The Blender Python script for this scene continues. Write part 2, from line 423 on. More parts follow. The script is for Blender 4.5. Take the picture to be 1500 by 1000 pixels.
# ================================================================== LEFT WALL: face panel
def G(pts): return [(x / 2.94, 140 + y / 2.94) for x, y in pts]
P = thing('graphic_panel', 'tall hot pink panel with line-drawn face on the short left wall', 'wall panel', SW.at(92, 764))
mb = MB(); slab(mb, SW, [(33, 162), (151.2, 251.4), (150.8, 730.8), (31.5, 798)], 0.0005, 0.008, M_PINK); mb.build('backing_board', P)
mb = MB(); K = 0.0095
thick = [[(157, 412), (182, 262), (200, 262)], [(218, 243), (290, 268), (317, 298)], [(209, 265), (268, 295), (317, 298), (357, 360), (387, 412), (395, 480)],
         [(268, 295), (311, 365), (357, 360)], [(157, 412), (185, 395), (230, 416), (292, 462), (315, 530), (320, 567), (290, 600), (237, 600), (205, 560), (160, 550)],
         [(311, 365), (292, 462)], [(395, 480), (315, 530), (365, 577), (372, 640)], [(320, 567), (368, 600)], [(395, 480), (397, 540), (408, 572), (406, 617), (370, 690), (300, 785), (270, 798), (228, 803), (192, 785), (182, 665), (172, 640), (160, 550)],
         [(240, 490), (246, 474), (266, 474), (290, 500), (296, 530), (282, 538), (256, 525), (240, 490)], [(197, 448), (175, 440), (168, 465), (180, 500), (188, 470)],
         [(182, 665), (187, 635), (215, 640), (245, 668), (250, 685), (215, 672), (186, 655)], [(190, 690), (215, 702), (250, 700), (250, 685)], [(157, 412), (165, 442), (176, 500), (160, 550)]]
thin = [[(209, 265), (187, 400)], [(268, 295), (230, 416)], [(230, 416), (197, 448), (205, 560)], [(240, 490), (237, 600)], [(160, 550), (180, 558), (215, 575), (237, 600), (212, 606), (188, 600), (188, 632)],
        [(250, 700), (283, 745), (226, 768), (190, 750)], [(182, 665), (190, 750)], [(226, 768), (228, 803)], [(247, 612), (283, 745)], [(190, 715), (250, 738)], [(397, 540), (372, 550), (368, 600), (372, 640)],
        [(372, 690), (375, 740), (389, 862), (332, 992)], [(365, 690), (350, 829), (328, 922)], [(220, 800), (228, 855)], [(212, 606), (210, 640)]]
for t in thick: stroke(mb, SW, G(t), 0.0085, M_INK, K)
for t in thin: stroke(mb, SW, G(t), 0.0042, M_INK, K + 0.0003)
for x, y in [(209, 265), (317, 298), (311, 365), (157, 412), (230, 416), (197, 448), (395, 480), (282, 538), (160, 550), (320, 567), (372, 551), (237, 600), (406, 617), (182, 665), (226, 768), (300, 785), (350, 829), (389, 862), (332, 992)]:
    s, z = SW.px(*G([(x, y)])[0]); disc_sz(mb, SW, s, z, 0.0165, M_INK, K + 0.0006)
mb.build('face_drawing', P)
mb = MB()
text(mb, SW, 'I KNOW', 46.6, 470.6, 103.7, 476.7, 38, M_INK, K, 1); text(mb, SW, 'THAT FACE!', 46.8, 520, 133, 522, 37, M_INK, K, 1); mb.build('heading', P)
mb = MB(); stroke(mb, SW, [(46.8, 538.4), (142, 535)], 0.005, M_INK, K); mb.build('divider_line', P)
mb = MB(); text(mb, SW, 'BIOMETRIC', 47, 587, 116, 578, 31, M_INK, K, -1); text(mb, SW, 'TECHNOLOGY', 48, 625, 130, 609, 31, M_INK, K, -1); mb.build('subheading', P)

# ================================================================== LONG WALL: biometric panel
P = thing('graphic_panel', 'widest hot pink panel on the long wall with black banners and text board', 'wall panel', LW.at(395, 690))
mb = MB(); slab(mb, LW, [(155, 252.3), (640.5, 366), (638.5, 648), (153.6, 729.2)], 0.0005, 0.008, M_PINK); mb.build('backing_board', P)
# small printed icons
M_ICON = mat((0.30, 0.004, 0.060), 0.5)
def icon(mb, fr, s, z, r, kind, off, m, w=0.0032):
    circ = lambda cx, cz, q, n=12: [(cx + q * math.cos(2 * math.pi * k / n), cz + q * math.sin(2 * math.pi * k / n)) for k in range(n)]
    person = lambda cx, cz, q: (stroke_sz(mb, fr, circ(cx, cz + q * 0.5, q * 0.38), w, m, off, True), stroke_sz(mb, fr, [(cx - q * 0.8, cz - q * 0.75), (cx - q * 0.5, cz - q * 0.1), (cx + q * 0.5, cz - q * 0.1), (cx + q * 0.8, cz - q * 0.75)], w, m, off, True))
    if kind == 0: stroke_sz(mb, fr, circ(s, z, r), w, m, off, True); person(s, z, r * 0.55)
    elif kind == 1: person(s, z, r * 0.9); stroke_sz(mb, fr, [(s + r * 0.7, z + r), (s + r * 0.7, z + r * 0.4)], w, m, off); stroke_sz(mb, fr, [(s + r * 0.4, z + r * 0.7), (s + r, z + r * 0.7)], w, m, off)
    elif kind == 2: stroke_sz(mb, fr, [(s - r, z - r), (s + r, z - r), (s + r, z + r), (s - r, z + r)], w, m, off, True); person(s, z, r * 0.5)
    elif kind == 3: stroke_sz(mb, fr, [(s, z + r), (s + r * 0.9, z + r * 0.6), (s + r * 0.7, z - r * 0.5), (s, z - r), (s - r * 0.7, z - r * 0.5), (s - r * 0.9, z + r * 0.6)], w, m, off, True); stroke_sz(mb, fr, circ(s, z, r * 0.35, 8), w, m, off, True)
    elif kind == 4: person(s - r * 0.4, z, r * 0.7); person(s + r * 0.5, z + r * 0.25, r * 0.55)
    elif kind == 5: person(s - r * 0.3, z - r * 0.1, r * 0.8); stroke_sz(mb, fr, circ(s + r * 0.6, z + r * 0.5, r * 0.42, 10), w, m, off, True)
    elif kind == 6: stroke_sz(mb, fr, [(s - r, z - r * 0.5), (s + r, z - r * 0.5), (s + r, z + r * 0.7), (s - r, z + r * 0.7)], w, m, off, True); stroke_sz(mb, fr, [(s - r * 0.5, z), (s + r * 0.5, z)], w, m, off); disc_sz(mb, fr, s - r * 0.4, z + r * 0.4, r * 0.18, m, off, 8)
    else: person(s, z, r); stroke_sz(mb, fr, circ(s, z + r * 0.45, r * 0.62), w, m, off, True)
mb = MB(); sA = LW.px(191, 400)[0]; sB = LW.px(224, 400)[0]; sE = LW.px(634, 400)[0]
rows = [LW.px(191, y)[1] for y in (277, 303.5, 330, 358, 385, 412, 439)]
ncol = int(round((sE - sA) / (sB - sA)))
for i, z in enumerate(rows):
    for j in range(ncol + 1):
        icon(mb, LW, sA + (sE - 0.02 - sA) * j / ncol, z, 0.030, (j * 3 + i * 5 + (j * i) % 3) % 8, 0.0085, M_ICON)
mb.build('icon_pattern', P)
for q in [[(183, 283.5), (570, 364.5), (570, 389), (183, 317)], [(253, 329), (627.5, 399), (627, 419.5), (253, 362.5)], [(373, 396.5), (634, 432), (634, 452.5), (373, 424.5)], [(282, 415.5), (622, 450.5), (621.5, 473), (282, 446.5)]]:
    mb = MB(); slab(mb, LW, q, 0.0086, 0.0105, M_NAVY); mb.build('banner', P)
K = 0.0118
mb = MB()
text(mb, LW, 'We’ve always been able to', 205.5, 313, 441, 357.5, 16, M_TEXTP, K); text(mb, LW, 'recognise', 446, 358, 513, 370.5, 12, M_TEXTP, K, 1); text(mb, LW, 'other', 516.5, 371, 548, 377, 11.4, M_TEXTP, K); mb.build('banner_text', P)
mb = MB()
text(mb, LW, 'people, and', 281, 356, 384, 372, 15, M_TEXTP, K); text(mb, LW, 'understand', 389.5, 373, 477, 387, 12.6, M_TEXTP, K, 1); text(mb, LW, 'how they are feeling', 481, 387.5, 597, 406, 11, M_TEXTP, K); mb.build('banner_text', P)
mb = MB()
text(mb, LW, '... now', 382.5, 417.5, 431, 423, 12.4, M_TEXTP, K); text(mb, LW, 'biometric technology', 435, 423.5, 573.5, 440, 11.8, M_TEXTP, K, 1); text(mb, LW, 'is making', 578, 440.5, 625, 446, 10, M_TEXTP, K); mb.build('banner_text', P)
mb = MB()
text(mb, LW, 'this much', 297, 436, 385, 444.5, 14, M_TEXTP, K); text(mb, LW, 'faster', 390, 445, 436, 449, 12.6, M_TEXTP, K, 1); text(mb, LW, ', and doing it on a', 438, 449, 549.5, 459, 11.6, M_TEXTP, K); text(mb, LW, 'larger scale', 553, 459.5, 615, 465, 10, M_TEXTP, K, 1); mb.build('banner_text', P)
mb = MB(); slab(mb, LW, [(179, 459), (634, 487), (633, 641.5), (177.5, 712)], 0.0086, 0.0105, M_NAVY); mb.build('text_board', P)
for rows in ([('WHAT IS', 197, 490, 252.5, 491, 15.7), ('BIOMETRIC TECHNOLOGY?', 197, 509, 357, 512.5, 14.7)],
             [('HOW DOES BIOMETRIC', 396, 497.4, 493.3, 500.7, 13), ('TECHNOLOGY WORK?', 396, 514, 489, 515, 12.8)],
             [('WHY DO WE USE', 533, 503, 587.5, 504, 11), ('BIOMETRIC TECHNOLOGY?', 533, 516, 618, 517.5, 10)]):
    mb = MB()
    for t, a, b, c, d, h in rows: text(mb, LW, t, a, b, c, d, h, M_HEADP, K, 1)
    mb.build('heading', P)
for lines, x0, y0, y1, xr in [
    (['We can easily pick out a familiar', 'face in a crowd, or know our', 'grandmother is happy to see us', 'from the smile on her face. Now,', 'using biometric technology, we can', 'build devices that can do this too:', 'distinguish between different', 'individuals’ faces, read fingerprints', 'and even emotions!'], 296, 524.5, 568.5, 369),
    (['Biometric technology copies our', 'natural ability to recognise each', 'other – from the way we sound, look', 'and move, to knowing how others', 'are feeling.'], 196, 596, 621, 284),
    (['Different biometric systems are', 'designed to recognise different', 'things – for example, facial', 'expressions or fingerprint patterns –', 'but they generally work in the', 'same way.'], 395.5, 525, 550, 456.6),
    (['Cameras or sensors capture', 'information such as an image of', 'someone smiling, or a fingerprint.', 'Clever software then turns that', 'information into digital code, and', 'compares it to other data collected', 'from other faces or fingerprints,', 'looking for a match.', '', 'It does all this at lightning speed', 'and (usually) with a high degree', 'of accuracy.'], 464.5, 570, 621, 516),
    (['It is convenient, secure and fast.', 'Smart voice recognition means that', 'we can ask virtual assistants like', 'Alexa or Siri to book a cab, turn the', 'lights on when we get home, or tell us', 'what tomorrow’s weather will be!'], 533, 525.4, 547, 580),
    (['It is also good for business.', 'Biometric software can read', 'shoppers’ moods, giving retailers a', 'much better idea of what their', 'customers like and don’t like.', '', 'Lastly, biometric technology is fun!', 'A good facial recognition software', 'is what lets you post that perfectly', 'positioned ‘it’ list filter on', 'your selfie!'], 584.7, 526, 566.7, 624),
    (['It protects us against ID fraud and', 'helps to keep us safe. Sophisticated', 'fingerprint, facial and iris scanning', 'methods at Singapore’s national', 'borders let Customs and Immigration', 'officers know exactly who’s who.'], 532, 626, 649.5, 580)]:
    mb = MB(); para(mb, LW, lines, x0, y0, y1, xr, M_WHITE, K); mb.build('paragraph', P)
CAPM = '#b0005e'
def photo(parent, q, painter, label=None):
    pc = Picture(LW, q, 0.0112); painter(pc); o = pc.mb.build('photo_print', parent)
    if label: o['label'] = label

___

:: EXERCISE DESCRIPTION ::
Select and copy every line of the material that holds the string "this".

:: COMPLETE OUTPUT ::
The Blender Python script for this scene continues. Write part 2, from line 423 on. More parts follow. The script is for Blender 4.5. Take the picture to be 1500 by 1000 pixels.
text(mb, LW, 'this much', 297, 436, 385, 444.5, 14, M_TEXTP, K); text(mb, LW, 'faster', 390, 445, 436, 449, 12.6, M_TEXTP, K, 1); text(mb, LW, ', and doing it on a', 438, 449, 549.5, 459, 11.6, M_TEXTP, K); text(mb, LW, 'larger scale', 553, 459.5, 615, 465, 10, M_TEXTP, K, 1); mb.build('banner_text', P)
    (['We can easily pick out a familiar', 'face in a crowd, or know our', 'grandmother is happy to see us', 'from the smile on her face. Now,', 'using biometric technology, we can', 'build devices that can do this too:', 'distinguish between different', 'individuals’ faces, read fingerprints', 'and even emotions!'], 296, 524.5, 568.5, 369),
    (['Cameras or sensors capture', 'information such as an image of', 'someone smiling, or a fingerprint.', 'Clever software then turns that', 'information into digital code, and', 'compares it to other data collected', 'from other faces or fingerprints,', 'looking for a match.', '', 'It does all this at lightning speed', 'and (usually) with a high degree', 'of accuracy.'], 464.5, 570, 621, 516),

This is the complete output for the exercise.